[Given exercise]
Set down the listing below verbatim, but only from its first line through the line containing "struct(obj('trim_2', bm, M['trim']))".

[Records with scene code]
• • • • •

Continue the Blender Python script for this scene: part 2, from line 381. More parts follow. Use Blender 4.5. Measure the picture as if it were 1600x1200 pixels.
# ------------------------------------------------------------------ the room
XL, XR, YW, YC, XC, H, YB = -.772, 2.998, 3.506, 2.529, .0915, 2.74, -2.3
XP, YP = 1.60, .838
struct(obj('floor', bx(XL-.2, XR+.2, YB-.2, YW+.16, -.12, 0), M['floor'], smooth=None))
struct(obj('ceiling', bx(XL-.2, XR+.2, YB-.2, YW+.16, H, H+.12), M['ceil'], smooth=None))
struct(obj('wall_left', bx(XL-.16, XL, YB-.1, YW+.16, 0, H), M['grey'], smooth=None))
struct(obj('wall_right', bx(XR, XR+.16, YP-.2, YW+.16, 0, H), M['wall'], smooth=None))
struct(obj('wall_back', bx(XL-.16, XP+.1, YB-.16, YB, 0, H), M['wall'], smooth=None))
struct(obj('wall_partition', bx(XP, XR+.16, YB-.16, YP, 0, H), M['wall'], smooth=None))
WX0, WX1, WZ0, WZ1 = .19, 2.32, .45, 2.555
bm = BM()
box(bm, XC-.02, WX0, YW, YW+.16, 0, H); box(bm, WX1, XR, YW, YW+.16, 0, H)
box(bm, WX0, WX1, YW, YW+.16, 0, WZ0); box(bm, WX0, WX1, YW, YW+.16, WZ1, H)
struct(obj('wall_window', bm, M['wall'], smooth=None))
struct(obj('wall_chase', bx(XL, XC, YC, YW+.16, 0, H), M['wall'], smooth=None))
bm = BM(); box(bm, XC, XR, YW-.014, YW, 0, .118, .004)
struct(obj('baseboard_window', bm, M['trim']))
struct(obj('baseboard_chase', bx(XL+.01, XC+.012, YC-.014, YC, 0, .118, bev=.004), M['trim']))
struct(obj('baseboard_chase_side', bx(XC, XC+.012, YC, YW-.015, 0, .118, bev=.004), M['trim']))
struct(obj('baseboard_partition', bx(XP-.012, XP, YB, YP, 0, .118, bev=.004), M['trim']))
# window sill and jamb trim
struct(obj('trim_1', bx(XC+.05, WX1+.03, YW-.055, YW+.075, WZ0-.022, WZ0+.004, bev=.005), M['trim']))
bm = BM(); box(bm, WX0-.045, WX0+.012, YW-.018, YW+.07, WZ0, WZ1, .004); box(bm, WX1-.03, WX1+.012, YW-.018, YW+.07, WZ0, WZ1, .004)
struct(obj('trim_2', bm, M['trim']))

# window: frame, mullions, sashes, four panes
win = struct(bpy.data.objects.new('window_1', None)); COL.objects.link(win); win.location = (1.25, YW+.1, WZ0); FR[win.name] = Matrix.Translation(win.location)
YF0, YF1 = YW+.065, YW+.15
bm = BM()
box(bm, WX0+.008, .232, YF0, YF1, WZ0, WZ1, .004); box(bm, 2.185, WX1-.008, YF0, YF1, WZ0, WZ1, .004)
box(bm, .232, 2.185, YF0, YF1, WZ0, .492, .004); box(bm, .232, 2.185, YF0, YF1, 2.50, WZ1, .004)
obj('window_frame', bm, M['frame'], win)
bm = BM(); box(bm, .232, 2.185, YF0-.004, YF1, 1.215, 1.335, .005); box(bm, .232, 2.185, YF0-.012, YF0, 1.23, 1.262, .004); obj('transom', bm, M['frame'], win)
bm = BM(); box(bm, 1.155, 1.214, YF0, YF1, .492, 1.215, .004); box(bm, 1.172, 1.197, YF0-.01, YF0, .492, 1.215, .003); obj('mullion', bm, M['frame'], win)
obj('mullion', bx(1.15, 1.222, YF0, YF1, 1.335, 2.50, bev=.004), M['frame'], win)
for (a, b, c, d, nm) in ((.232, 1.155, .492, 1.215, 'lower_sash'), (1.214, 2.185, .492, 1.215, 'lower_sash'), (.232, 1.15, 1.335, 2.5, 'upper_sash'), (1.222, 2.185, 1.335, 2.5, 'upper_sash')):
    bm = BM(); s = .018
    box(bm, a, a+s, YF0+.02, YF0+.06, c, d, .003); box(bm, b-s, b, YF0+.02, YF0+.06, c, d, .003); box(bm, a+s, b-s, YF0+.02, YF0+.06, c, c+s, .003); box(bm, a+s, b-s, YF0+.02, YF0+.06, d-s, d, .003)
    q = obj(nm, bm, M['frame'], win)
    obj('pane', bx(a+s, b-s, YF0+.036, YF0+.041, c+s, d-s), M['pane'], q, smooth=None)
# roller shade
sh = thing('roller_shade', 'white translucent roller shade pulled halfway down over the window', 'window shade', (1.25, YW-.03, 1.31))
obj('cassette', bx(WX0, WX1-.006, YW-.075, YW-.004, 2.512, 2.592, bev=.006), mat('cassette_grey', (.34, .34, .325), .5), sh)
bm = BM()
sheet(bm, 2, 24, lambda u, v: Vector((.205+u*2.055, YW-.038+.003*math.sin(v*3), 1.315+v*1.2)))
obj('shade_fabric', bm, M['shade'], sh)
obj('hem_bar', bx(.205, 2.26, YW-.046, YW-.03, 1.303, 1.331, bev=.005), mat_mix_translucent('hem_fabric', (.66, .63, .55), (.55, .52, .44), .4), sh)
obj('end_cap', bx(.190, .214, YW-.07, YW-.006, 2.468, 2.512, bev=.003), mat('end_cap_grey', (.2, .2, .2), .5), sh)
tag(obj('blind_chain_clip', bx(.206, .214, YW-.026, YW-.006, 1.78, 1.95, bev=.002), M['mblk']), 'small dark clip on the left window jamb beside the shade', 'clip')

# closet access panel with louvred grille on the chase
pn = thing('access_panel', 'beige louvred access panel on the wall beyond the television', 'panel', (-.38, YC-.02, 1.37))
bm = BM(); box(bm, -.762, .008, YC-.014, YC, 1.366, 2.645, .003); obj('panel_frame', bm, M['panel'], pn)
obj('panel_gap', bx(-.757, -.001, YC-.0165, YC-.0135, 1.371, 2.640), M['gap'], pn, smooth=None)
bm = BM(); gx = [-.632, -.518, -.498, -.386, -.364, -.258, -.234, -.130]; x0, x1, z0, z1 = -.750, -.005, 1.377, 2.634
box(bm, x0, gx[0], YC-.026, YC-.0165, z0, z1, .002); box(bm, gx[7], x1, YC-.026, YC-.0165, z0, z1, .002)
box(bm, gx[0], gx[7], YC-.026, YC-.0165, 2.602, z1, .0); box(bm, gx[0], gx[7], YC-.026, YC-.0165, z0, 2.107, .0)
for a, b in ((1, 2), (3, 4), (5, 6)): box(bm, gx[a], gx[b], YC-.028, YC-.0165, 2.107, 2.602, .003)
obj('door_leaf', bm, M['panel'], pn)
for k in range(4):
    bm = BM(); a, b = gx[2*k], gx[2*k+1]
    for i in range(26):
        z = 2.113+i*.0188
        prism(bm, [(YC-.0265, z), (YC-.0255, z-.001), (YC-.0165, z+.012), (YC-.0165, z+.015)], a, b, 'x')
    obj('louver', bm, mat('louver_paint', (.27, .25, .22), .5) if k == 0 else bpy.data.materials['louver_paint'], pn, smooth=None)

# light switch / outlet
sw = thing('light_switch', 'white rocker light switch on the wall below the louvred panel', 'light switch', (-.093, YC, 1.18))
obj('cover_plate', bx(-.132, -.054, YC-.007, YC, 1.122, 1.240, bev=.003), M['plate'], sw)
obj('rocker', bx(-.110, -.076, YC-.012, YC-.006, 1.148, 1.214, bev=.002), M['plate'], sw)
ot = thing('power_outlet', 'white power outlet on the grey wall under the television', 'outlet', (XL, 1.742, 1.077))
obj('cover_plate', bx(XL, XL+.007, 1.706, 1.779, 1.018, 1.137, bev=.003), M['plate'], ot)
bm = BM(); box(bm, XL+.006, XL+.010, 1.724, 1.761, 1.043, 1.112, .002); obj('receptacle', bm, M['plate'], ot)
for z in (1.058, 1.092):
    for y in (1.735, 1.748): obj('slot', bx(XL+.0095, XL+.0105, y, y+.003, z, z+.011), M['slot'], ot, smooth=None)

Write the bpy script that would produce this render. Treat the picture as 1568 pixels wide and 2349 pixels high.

• • • • •

[Solution to the problem]
Continue the Blender Python script for this scene: part 2, from line 381. More parts follow. Use Blender 4.5. Measure the picture as if it were 1600x1200 pixels.
# ------------------------------------------------------------------ the room
XL, XR, YW, YC, XC, H, YB = -.772, 2.998, 3.506, 2.529, .0915, 2.74, -2.3
XP, YP = 1.60, .838
struct(obj('floor', bx(XL-.2, XR+.2, YB-.2, YW+.16, -.12, 0), M['floor'], smooth=None))
struct(obj('ceiling', bx(XL-.2, XR+.2, YB-.2, YW+.16, H, H+.12), M['ceil'], smooth=None))
struct(obj('wall_left', bx(XL-.16, XL, YB-.1, YW+.16, 0, H), M['grey'], smooth=None))
struct(obj('wall_right', bx(XR, XR+.16, YP-.2, YW+.16, 0, H), M['wall'], smooth=None))
struct(obj('wall_back', bx(XL-.16, XP+.1, YB-.16, YB, 0, H), M['wall'], smooth=None))
struct(obj('wall_partition', bx(XP, XR+.16, YB-.16, YP, 0, H), M['wall'], smooth=None))
WX0, WX1, WZ0, WZ1 = .19, 2.32, .45, 2.555
bm = BM()
box(bm, XC-.02, WX0, YW, YW+.16, 0, H); box(bm, WX1, XR, YW, YW+.16, 0, H)
box(bm, WX0, WX1, YW, YW+.16, 0, WZ0); box(bm, WX0, WX1, YW, YW+.16, WZ1, H)
struct(obj('wall_window', bm, M['wall'], smooth=None))
struct(obj('wall_chase', bx(XL, XC, YC, YW+.16, 0, H), M['wall'], smooth=None))
bm = BM(); box(bm, XC, XR, YW-.014, YW, 0, .118, .004)
struct(obj('baseboard_window', bm, M['trim']))
struct(obj('baseboard_chase', bx(XL+.01, XC+.012, YC-.014, YC, 0, .118, bev=.004), M['trim']))
struct(obj('baseboard_chase_side', bx(XC, XC+.012, YC, YW-.015, 0, .118, bev=.004), M['trim']))
struct(obj('baseboard_partition', bx(XP-.012, XP, YB, YP, 0, .118, bev=.004), M['trim']))
# window sill and jamb trim
struct(obj('trim_1', bx(XC+.05, WX1+.03, YW-.055, YW+.075, WZ0-.022, WZ0+.004, bev=.005), M['trim']))
bm = BM(); box(bm, WX0-.045, WX0+.012, YW-.018, YW+.07, WZ0, WZ1, .004); box(bm, WX1-.03, WX1+.012, YW-.018, YW+.07, WZ0, WZ1, .004)
struct(obj('trim_2', bm, M['trim']))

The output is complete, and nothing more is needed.